BYU Develops Small-Scale Farms in Mexico
    Footnotes
    Theme

    “BYU Develops Small-Scale Farms in Mexico,” Ensign, Oct. 1992, 80

    BYU Develops Small-Scale Farms in Mexico

    Brigham Young University has signed a fifteen-year agreement with the Mexican Ministry of Education to start a program for small-scale agriculture in Mexico.

    The program, developed by the Ezra Taft Benson Agriculture and Food Institute, is designed to help individual farm families produce all the food necessary to feed a family of seven by cultivating small plots of land. Carlos I. Perez Torres, director general of the National Agricultural Technical College and High School System in the Mexican Ministry of Education, visited BYU to sign the agreement.
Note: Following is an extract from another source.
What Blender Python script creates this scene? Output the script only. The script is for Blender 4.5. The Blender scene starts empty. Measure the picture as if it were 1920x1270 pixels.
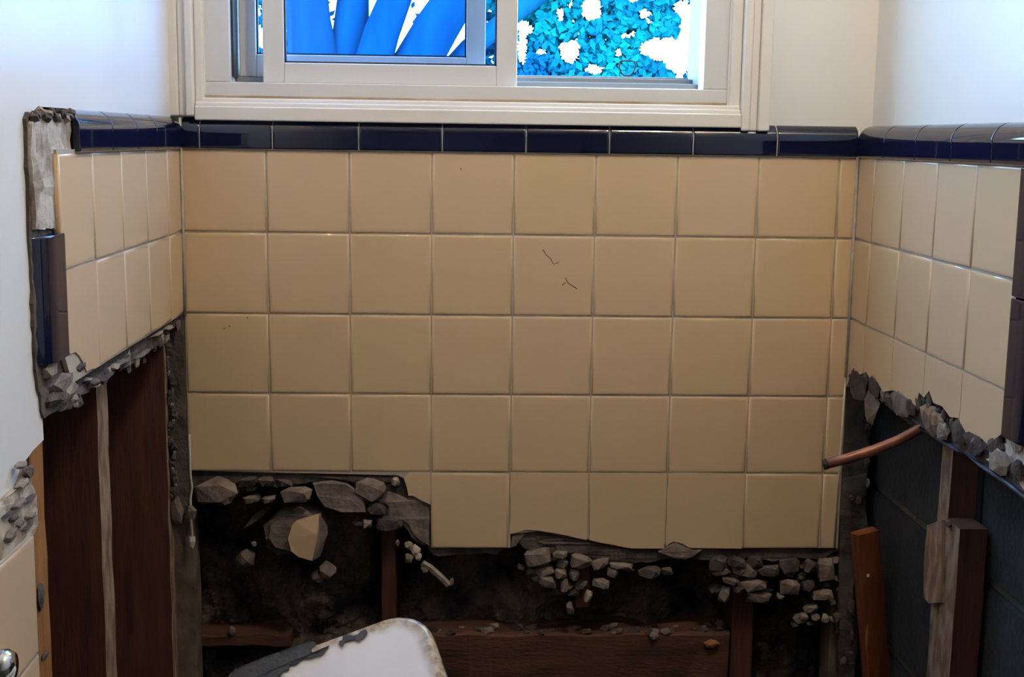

    “We’ve had a program with Mexico for a long time, but now Mexico has a renewed interest in our help,” explained James B. Jensen, director of the Benson Institute.

    Small-scale programs are already being carried out successfully in several Latin American countries. Brother Jensen said the institute’s efforts in Mexico will expand to greatly improve nutrition for program participants, stabilize families, and triple the cash flow of participating farmers.

    The Mexican Ministry of Education wants to integrate the Benson program into more than forty agricultural colleges, Brother Jensen said. The ministry hopes to expand the program gradually to agricultural-technical high schools and to as many Mexican farmers as possible.

    One agricultural campus in Mexico is already being established as an international center for small-scale agriculture. Teams from every Mexican state can come to this site to be trained. As the small-scale agricultural program takes root, teams from other countries, as well as those from Mexico, will be trained at the center.

    Brother Jensen said the Mexicans are eager to promote small-scale agriculture because although Mexico exports food, it has problems feeding its own people.

    The small-scale agriculture program works because it caters to the specific needs of those operating small Latin American farms instead of trying to translate the large-scale farming of the United States into a small-scale plan for Latin America, Brother Jensen said. In comparison with the average 2.5-acre farm in Latin America, U.S. farms range from 300 to 10,000 acres.

    Brother Jensen said agriculture on these large U.S. farms is more appropriately called agribusiness, because farmers don’t eat the crops they raise.

    “Wheat farmers in Kansas don’t eat their own wheat,” he said. Instead they sell it and use the money they receive to buy everything they need.

    By contrast, a Latin American farmer generally will not make enough money on his small farm to pay for all the things he has to buy, Brother Jensen said. Most farmers have to grow all the food their families need before turning to the marketplace.

    Using the Benson Institute’s program, a farmer with 2.5 acres of land can grow everything a family needs for a completely balanced diet. Then the excess can be sold. Instead of being based on money and market forces, the selection of farm crops recommended by the program is based on the nutritional needs of the family.